START

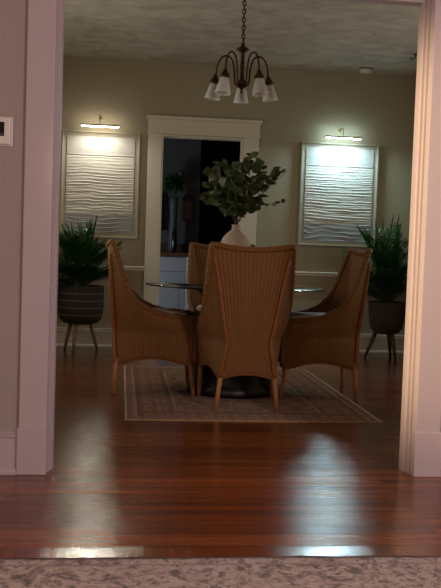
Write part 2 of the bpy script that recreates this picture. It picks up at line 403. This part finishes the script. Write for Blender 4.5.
def make_chair():
    r = thing('dining_chair', '', 'chair')
    mb = MB(); nu, nv = 96, 40; vs = []; uv = []
    arc = [0]
    for i in range(nu + 1):
        u = -1 + 2 * i / nu
        if i: arc.append(arc[-1] + (shell_pt(u, .45) - shell_pt(-1 + 2 * (i - 1) / nu, .45)).length)
    for i in range(nu + 1):
        u = -1 + 2 * i / nu
        for j in range(nv + 1):
            p = shell_pt(u, j / nv); vs.append(p); uv.append((arc[i], p.z))
    fs = [(i * (nv + 1) + j, (i + 1) * (nv + 1) + j, (i + 1) * (nv + 1) + j + 1, i * (nv + 1) + j + 1) for i in range(nu) for j in range(nv)]
    mb.add(vs, fs, uv)
    sh = mb.build('wicker_shell', WICK, r)
    sd = sh.modifiers.new('s', 'SOLIDIFY'); sd.thickness = .016; sd.offset = 0
    # front apron
    ap = MB(); vs = []; uv = []
    for i in range(33):
        k = -1 + 2 * i / 32
        for j in range(9):
            z0 = .195 + .045 * (1 - k * k); z = z0 + (.43 - z0) * j / 8; vs.append((k * .248, .244 + .008 * (1 - k * k), z)); uv.append((k * .25 + .5, z))
    ap.add(vs, [(i * 9 + j, (i + 1) * 9 + j, (i + 1) * 9 + j + 1, i * 9 + j + 1) for i in range(32) for j in range(8)], uv)
    a = ap.build('front_apron', WICK, r); sd = a.modifiers.new('s', 'SOLIDIFY'); sd.thickness = .012
    pts = rim_path(); P = spline(pts[::2], 340)
    MB().tube(P, lambda i: .0165 + .0045 * abs(math.sin(i * PI / 4)), 10).build('braided_rim', WICK, r)
    # lower skirt binding
    P = [shell_pt(-1 + 2 * i / 90, 0) for i in range(91)]
    MB().tube(P, .009, 8).build('skirt_binding', CANE, r)
    # seat and cushion
    def seat_poly(m):
        P = []
        for i in range(31):
            u = -.97 + 1.94 * i / 30; p = shell_pt(u, .32)
            c = Vector((0, -.02, 0)); d = (p - c); d.z = 0; P.append(c + d * m)
        return [(p.x, p.y) for p in P]
    def slab(name, poly, zs, mat, par):
        m = MB(); n = len(poly); cx = 0; cy = -.02; vs = []
        for sc_, z in zs: vs += [(cx + (x - cx) * sc_, cy + (y - cy) * sc_, z) for x, y in poly]
        k = len(zs); fs = [(j * n + i, j * n + (i + 1) % n, (j + 1) * n + (i + 1) % n, (j + 1) * n + i) for j in range(k - 1) for i in range(n)]
        fs += [tuple(reversed(range(n))), tuple(range((k - 1) * n, k * n))]
        m.add(vs, fs); return m.build(name, mat, par)
    slab('seat', seat_poly(.95), [(1, .40), (1, .43)], WICK, r)
    slab('seat_cushion', seat_poly(.91), [(.94, .431), (.99, .44), (1, .475), (.985, .528), (.93, .548), (.6, .556)], CUSH, r)
    for sx in (-1, 1):
        MB().tube([(sx * .140, -.242, .27), (sx * .163, -.262, .21), (sx * .176, -.268, .1), (sx * .187, -.272, .0)], [.014, .0155, .0145, .0125], 12).build('leg', LEGW, r)
        MB().tube([(sx * .236, .222, .30), (sx * .238, .226, .2), (sx * .243, .240, .1), (sx * .247, .250, .0)], [.014, .0155, .0145, .0125], 12).build('leg', LEGW, r)
        MB().tube(spline([(sx * .166, -.272, .205), (sx * .146, -.280, .33), (sx * .132, -.284, .425), (sx * .148, -.292, .50), (sx * .186, -.307, .73), (sx * .222, -.319, .925)], 30), lambda i: .0135 if i < 24 else .0135 - (i - 24) * .0006, 12).build('back_pole', CANE, r)
    return r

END

Task statement
Keep the pictures out of the copy and write out the data exactly as it stands.

Right answer
Write part 2 of the bpy script that recreates this picture. It picks up at line 403. This part finishes the script. Write for Blender 4.5.
def make_chair():
    r = thing('dining_chair', '', 'chair')
    mb = MB(); nu, nv = 96, 40; vs = []; uv = []
    arc = [0]
    for i in range(nu + 1):
        u = -1 + 2 * i / nu
        if i: arc.append(arc[-1] + (shell_pt(u, .45) - shell_pt(-1 + 2 * (i - 1) / nu, .45)).length)
    for i in range(nu + 1):
        u = -1 + 2 * i / nu
        for j in range(nv + 1):
            p = shell_pt(u, j / nv); vs.append(p); uv.append((arc[i], p.z))
    fs = [(i * (nv + 1) + j, (i + 1) * (nv + 1) + j, (i + 1) * (nv + 1) + j + 1, i * (nv + 1) + j + 1) for i in range(nu) for j in range(nv)]
    mb.add(vs, fs, uv)
    sh = mb.build('wicker_shell', WICK, r)
    sd = sh.modifiers.new('s', 'SOLIDIFY'); sd.thickness = .016; sd.offset = 0
    # front apron
    ap = MB(); vs = []; uv = []
    for i in range(33):
        k = -1 + 2 * i / 32
        for j in range(9):
            z0 = .195 + .045 * (1 - k * k); z = z0 + (.43 - z0) * j / 8; vs.append((k * .248, .244 + .008 * (1 - k * k), z)); uv.append((k * .25 + .5, z))
    ap.add(vs, [(i * 9 + j, (i + 1) * 9 + j, (i + 1) * 9 + j + 1, i * 9 + j + 1) for i in range(32) for j in range(8)], uv)
    a = ap.build('front_apron', WICK, r); sd = a.modifiers.new('s', 'SOLIDIFY'); sd.thickness = .012
    pts = rim_path(); P = spline(pts[::2], 340)
    MB().tube(P, lambda i: .0165 + .0045 * abs(math.sin(i * PI / 4)), 10).build('braided_rim', WICK, r)
    # lower skirt binding
    P = [shell_pt(-1 + 2 * i / 90, 0) for i in range(91)]
    MB().tube(P, .009, 8).build('skirt_binding', CANE, r)
    # seat and cushion
    def seat_poly(m):
        P = []
        for i in range(31):
            u = -.97 + 1.94 * i / 30; p = shell_pt(u, .32)
            c = Vector((0, -.02, 0)); d = (p - c); d.z = 0; P.append(c + d * m)
        return [(p.x, p.y) for p in P]
    def slab(name, poly, zs, mat, par):
        m = MB(); n = len(poly); cx = 0; cy = -.02; vs = []
        for sc_, z in zs: vs += [(cx + (x - cx) * sc_, cy + (y - cy) * sc_, z) for x, y in poly]
        k = len(zs); fs = [(j * n + i, j * n + (i + 1) % n, (j + 1) * n + (i + 1) % n, (j + 1) * n + i) for j in range(k - 1) for i in range(n)]
        fs += [tuple(reversed(range(n))), tuple(range((k - 1) * n, k * n))]
        m.add(vs, fs); return m.build(name, mat, par)
    slab('seat', seat_poly(.95), [(1, .40), (1, .43)], WICK, r)
    slab('seat_cushion', seat_poly(.91), [(.94, .431), (.99, .44), (1, .475), (.985, .528), (.93, .548), (.6, .556)], CUSH, r)
    for sx in (-1, 1):
        MB().tube([(sx * .140, -.242, .27), (sx * .163, -.262, .21), (sx * .176, -.268, .1), (sx * .187, -.272, .0)], [.014, .0155, .0145, .0125], 12).build('leg', LEGW, r)
        MB().tube([(sx * .236, .222, .30), (sx * .238, .226, .2), (sx * .243, .240, .1), (sx * .247, .250, .0)], [.014, .0155, .0145, .0125], 12).build('leg', LEGW, r)
        MB().tube(spline([(sx * .166, -.272, .205), (sx * .146, -.280, .33), (sx * .132, -.284, .425), (sx * .148, -.292, .50), (sx * .186, -.307, .73), (sx * .222, -.319, .925)], 30), lambda i: .0135 if i < 24 else .0135 - (i - 24) * .0006, 12).build('back_pole', CANE, r)
    return r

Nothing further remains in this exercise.